*MATERIAL FOR THIS EXERCISE:*
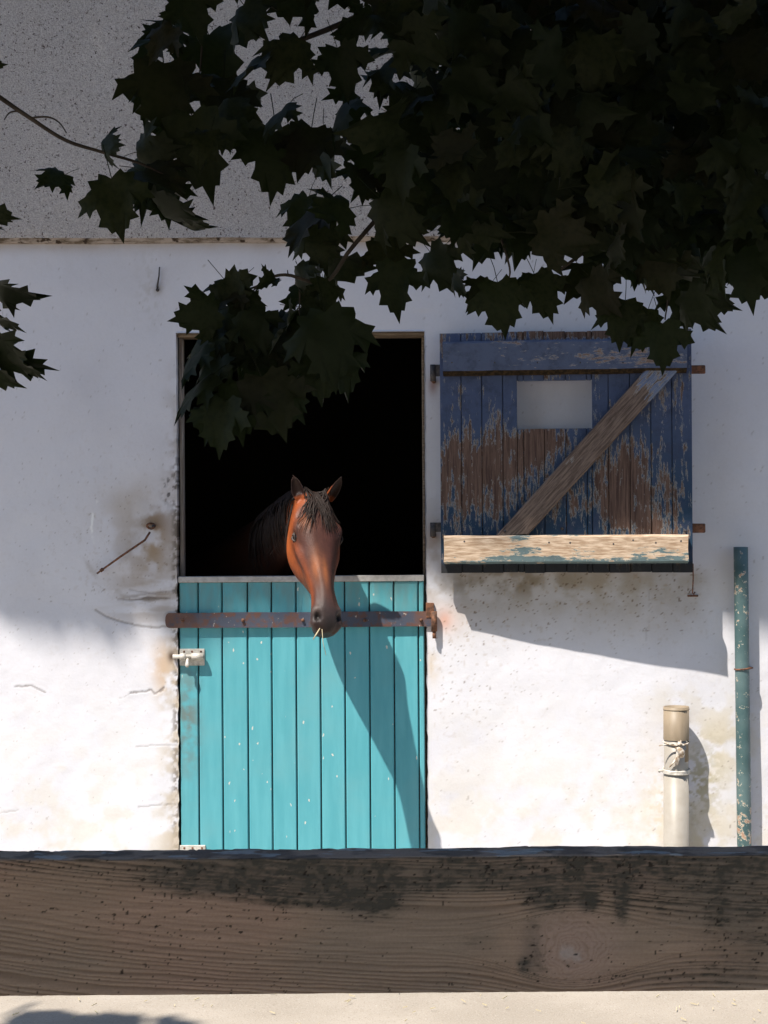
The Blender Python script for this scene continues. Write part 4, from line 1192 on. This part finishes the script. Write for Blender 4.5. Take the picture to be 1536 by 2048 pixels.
# straw litter on the yard
bm = bmesh.new(); rnd = random.Random(9)
for k in range(420):
    xx, yy_ = rnd.uniform(-1.9, 1.9), rnd.uniform(-2.9, -.1)
    a = rnd.uniform(0, math.pi); Ls = rnd.uniform(.003, .014); wd = rnd.uniform(.0006, .0016)
    zz_ = .006 + rnd.uniform(0, .004)
    dx_, dy_ = math.cos(a) * Ls, math.sin(a) * Ls; ex, ey = -math.sin(a) * wd, math.cos(a) * wd
    vs4 = [bm.verts.new((xx + i * dx_ + j * ex, yy_ + i * dy_ + j * ey, zz_ + i * .002)) for i, j in ((-1, -1), (1, -1), (1, 1), (-1, 1))]
    tp4 = [bm.verts.new(v_.co + Vector((0, 0, .003))) for v_ in vs4]
    bm.faces.new(tp4)
    for i in range(4): bm.faces.new((vs4[i], vs4[(i + 1) % 4], tp4[(i + 1) % 4], tp4[i]))
o = bm_obj('straw_litter', bm, MAT['straw'])
tag(o, 'scattered bits of straw and chaff on the pale ground', 'straw', kind='stuff')

# ------------------------------------------------------------------ maple tree
tree = empty('maple_tree', (2.7, -7.2, 0))
tag(tree, 'maple tree with dark leaves hanging down over the top of the view', 'tree')
TB = tree.location.copy()
tube('trunk', [(2.7, -7.2, -.1), (2.68, -7.2, .5), (2.62, -7.15, 2.2), (2.5, -7.1, 4.2), (2.2, -7.0, 6.5), (1.2, -6.6, 9.0)], [.36, .27, .235, .21, .18, .14], MAT['bark'], tree, 16, TB)
tube('limb', [(1.2, -6.6, 9.0), (.4, -5.7, 9.4), (-.9, -4.4, 9.9), (-1.9, -3.4, 10.3)], [.14, .11, .08, .03], MAT['bark'], tree, 10, TB)
tube('limb', [(2.5, -7.1, 4.2), (2.0, -6.0, 4.5), (1.5, -5.0, 4.0), (1.15, -4.5, 3.35), (.8, -4.35, 2.95)], [.10, .07, .045, .026, .014], MAT['bark'], tree, 10, TB)
tube('limb', [(2.45, -7.08, 4.6), (1.0, -6.2, 5.2), (-.6, -5.3, 4.8), (-1.5, -4.7, 3.7), (-1.3, -4.55, 3.15)], [.09, .07, .05, .025, .012], MAT['bark'], tree, 10, TB)

# leaf outline (half), unit length along +Y, tip at the end
HALF = [(.0, .0), (.07, -.045), (.20, -.13), (.235, -.06), (.395, -.055), (.39, .04), (.37, .125), (.44, .15), (.49, .215), (.63, .235), (.575, .335), (.69, .50),
        (.525, .475), (.455, .585), (.40, .50), (.315, .485), (.285, .60), (.37, .72), (.215, .745), (.165, .875), (.075, .86), (.0, 1.06)]
MIDR = [(0, .80), (0, .52), (0, .25)]
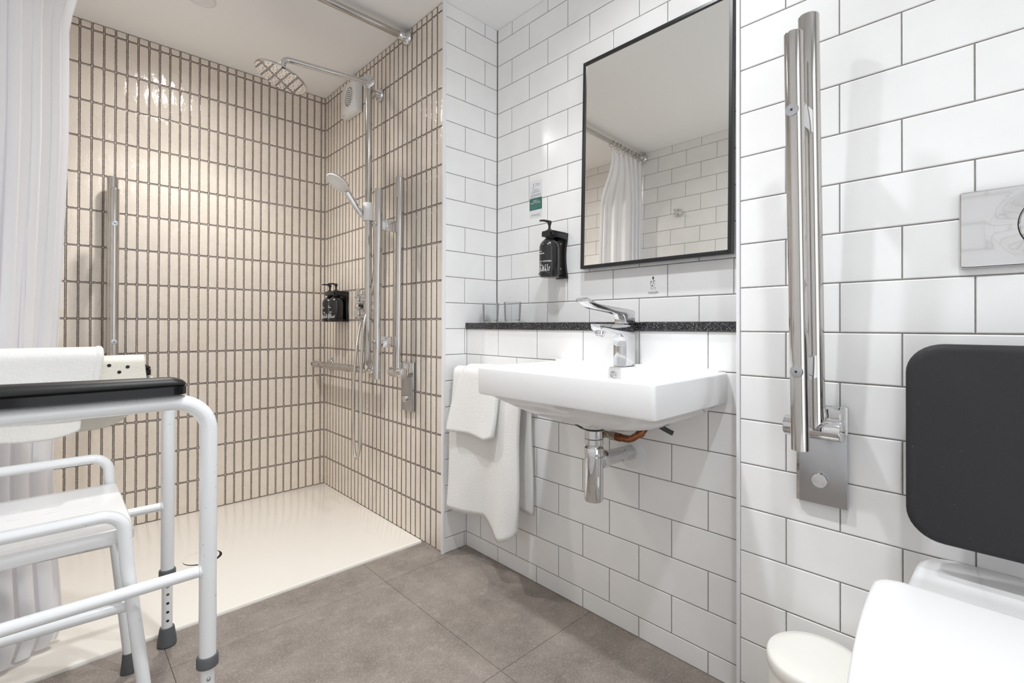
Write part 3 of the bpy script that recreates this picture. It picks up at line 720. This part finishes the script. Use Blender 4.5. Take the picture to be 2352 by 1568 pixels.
MB().lathe([(.030, 0), (.030, .007), (.026, .010), (.014, .011)], (RX - .004, RY - .004, 1.974), (-.75, -.66, 0), 36).build('arm_rose', M['chrome'], t)
MB().cyl((RX, RY, 1.940), (RX, RY, 1.992), .0175, 24, .002).build('elbow', M['chrome'], t)
HX, HZ = .648, 1.884
pth = fillet([(RX, RY, 1.972), (HX, RY + .01, 1.946), (HX, RY + .01, HZ + .010)], .034, 10)
MB().tube(pth, .0115, 20).build('arm', M['chrome'], t)
MB().lathe([(.0095, 0), (.0095, .012)], (HX, RY + .01, HZ), n=20).build('swivel', M['black_plastic'], t)
HR = .098
hn_ = Vector((-.30, .10, -.94)).normalized(); hq = Vector((0, 0, 1)).rotation_difference(-hn_); ho = Vector((HX, RY + .01, HZ))
hd = MB().lathe([(.010, .002), (.018, -.003), (HR - .006, -.008), (HR - .001, -.011), (HR, -.016), (HR - .003, -.020), (.0005, -.0205)], ho, -hn_, 64).build('head', M['spray_plate'], t)
m = MB()
for ring, n in ((.016, 8), (.033, 14), (.050, 20), (.067, 26), (.084, 32)):
    for k in range(n):
        a = 2 * PI * k / n + ring * 20; m.lathe([(.0016, 0), (.0010, .0012)], ho + hq @ Vector((ring * math.cos(a), ring * math.sin(a), -.0204)), hn_, 6)
m.build('nozzles', M['nozzle_grey'], hd, ang=0)['kind'] = 'stuff'
# hand shower
t = empty('hand_shower', (RX, RY, 1.39), 'round hand shower tilted down in a white sliding holder', 'hand shower')
MB().lathe([(.0235, 1.350), (.0238, 1.352), (.0238, 1.428), (.0225, 1.430), (.0162, 1.4305)], (RX, RY, 0), n=36).build('slider', M['matt_white'], t)
MB().lathe([(.021, 0), (.021, .012), (.018, .016), (.0005, .017)], (RX - .018, RY + .012, 1.386), (-.62, .75, -.1), 24).build('holder_cone', M['matt_white'], t)
hc = Vector((.878, 2.075, 1.4975)); nrm = Vector((-.56, -.06, -.80)).normalized()
hs = Vector((RX - .026, RY + .012, 1.375)); he = hc + Vector((.040, -.006, -.036)) - nrm * .004
pth = smooth_path([hs, hs.lerp(he, .4) + Vector((-.003, 0, .002)), he], 6)
MB().tube(pth, [.0125 + .003 * i / (len(pth) - 1) for i in range(len(pth))], 18).build('handle', M['chrome'], t)
h_ = MB().lathe([(.012, -.024), (.030, -.022), (.044, -.017), (.0515, -.010), (.0525, -.004)], hc, nrm, 44).build('head_shell', M['chrome'], t)
f_ = MB().lathe([(.0525, -.0045), (.0530, -.0015), (.0515, .0005), (.0005, .0025)], hc, nrm, 44).build('spray_face', M['matt_white'], t)
m = MB(); q = Vector((0, 0, 1)).rotation_difference(nrm)
for ring, n in ((.008, 6), (.018, 12), (.028, 18), (.037, 24), (.045, 28)):
    for k in range(n):
        a = 2 * PI * k / n + ring * 50; m.lathe([(.0012, 0), (.0008, .0012)], hc + q @ Vector((ring * math.cos(a), ring * math.sin(a), .0006)), nrm, 6)
m.build('nozzles', M['nozzle_grey'], f_, ang=0)['kind'] = 'stuff'
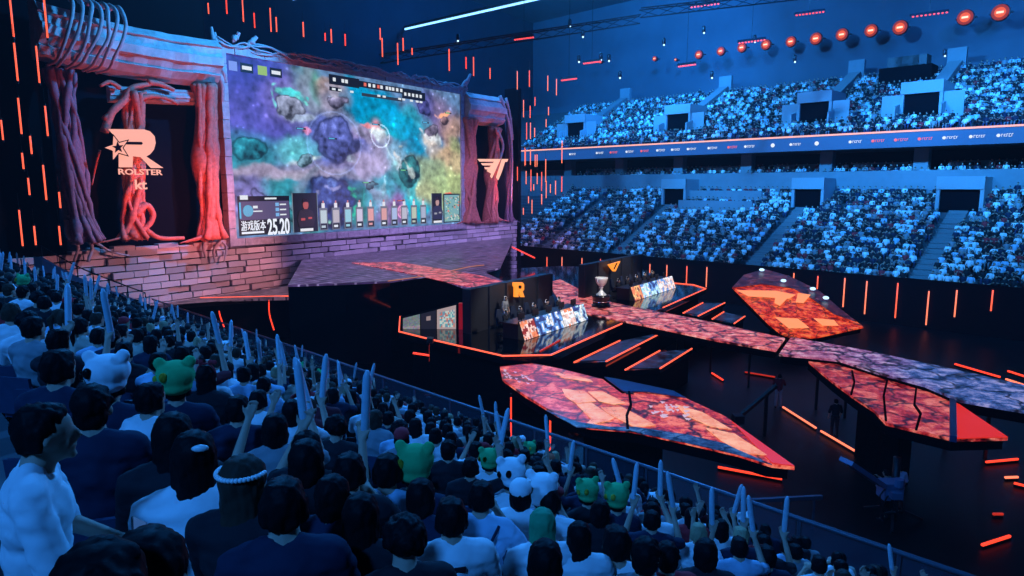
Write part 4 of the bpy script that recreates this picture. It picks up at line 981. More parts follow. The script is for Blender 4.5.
# tubes on stands behind the rail
def floor_tube(pts, lb, m, z=.12, r=.035, nm='floor_light_strip'):
    P = pz(pts, z); c = P[0]; t = thing(nm, lb, 'light strip', c); mb = MB()
    strip(mb, P, r); part('lamp', mb, m, t); mb = MB(); strip(mb, [p+DN*.08 for p in P], r*1.2); part('tray', mb, M_metal, t)
floor_tube([(783, 407), (816, 428)], 'upper orange floor strip of the long dashed line right of the largest island', M_led2)
floor_tube([(821, 431), (874, 462)], 'longest orange floor strip in the middle of the dashed line', M_led2)
floor_tube([(880, 466), (899, 471)], 'short lowest orange floor strip beside the camera crane', M_led2)
floor_tube([(718, 467), (782, 479)], 'red floor strip just below the tip of the largest island', M_ledr)
floor_tube([(955, 364), (1000, 377)], 'red strip left of pair behind the runway right end', M_ledr, 2.4)
floor_tube([(1006, 379), (1030, 387)], 'orange strip at the right picture edge behind the runway', M_led2, 2.4)
floor_tube([(1008, 371), (1030, 378)], 'upper red strip at right picture edge behind the runway', M_ledr, 2.4)
floor_tube([(986, 462), (1018, 459)], 'red floor strip below the right island tip', M_ledr)
floor_tube([(1005, 477.5), (1018, 477)], 'short bright orange floor strip near the right picture edge', M_led2)
floor_tube([(1014, 483), (1030, 487)], 'red floor strip cut by the right picture edge, middle height', M_ledr)
floor_tube([(982, 545), (1010, 536)], 'slanting red floor strip at the lower right', M_ledr)
floor_tube([(993, 514), (1003, 514)], 'faint tiny red floor strip at the right, above the slanting one', M_ledr_dim)
floor_tube([(712, 373), (723, 380)], 'small dim red floor strip between the runway and largest island', M_ledr)
floor_tube([(745, 372), (775, 377)], 'faint red line on the floor under the runway gap', M_ledr_dim)
floor_tube([(540, 351), (560, 340)], 'little red floor line on the glossy stage near its front', M_ledr_dim, ZS+.03, .03)
def pole(u, v0, v1, zb, m, lb, glow_=True, arm=None):
    b = atz(u, v1, zb); a = aty(u, v0, b.y); a.x = b.x; t = thing('light_pole' if glow_ else 'camera_pole', lb, 'pole', b)
    mb = MB(); mb.tube([b, a], .035 if glow_ else .05, 6); part('lamp' if glow_ else 'mast', mb, m, t)
    mb = MB(); mb.lathe(Vector((b.x, b.y, b.z-.02)), [(.35, 0), (.3, .08), (.06, .14)], 12); part('foot', mb, M_metal, t)
    if glow_: mb = MB(); mb.tube([a, a+Vector((0, 0, .15))], .05, 6); part('cap', mb, M_metal, t)
    else:
        mb = MB(); mb.box((-.15, -.2, 0), (.15, .25, .25)); mb.lathe((0, -.25, .12), [(.08, -.05), (.08, .05)], 10); mb.v = [p+a for p in mb.v]; part('camera', mb, M_metal, t)
    return t
pole(511, 397, 441, 1.0, M_ledr, 'thin red light pole behind the rail at the left tip of the largest island')
pole(550, 417, 456, 1.0, M_ledr, 'thin red light pole behind the rail beside the largest island')
pole(577, 424, 434, 1.5, M_led, 'tiny bent orange light pole against the near edge of largest island')
pole(431, 343, 395, 1.0, M_black, 'black mast with red cross lamp standing in front of the stage corner', False)
pole(628, 398, 440, 1.0, M_black, 'black camera mast in front of the middle of the largest island', False)
mb = MB(); a = aty(413, 353, 33); b = aty(430, 355.5, 33); solo('cross_lamp', mb.bar(a, b, .08).tube([b+Vector((0,0,-.3)), b+Vector((0,0,.9))], .04, 6), M_ledr, 'short red glowing bar sticking out of the dark below the stage corner', 'light strip', a)
mb = MB(); a = aty(512, 247, 68); b = aty(535, 258, 68); solo('slanting_light', mb.bar(a, b, .12), M_ledr, 'slanting red light bar beside the far end of the brick wall', 'light strip', a)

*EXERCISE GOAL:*
Write out exactly the opening lines of the data, stopping after the line that holds "tag(o, 'scattered bits". Exclude pictures.

*WORKED ANSWER:*
The Blender Python script for this scene continues. Write part 4, from line 1192 on. This part finishes the script. Write for Blender 4.5. Take the picture to be 1536 by 2048 pixels.
# straw litter on the yard
bm = bmesh.new(); rnd = random.Random(9)
for k in range(420):
    xx, yy_ = rnd.uniform(-1.9, 1.9), rnd.uniform(-2.9, -.1)
    a = rnd.uniform(0, math.pi); Ls = rnd.uniform(.003, .014); wd = rnd.uniform(.0006, .0016)
    zz_ = .006 + rnd.uniform(0, .004)
    dx_, dy_ = math.cos(a) * Ls, math.sin(a) * Ls; ex, ey = -math.sin(a) * wd, math.cos(a) * wd
    vs4 = [bm.verts.new((xx + i * dx_ + j * ex, yy_ + i * dy_ + j * ey, zz_ + i * .002)) for i, j in ((-1, -1), (1, -1), (1, 1), (-1, 1))]
    tp4 = [bm.verts.new(v_.co + Vector((0, 0, .003))) for v_ in vs4]
    bm.faces.new(tp4)
    for i in range(4): bm.faces.new((vs4[i], vs4[(i + 1) % 4], tp4[(i + 1) % 4], tp4[i]))
o = bm_obj('straw_litter', bm, MAT['straw'])
tag(o, 'scattered bits of straw and chaff on the pale ground', 'straw', kind='stuff')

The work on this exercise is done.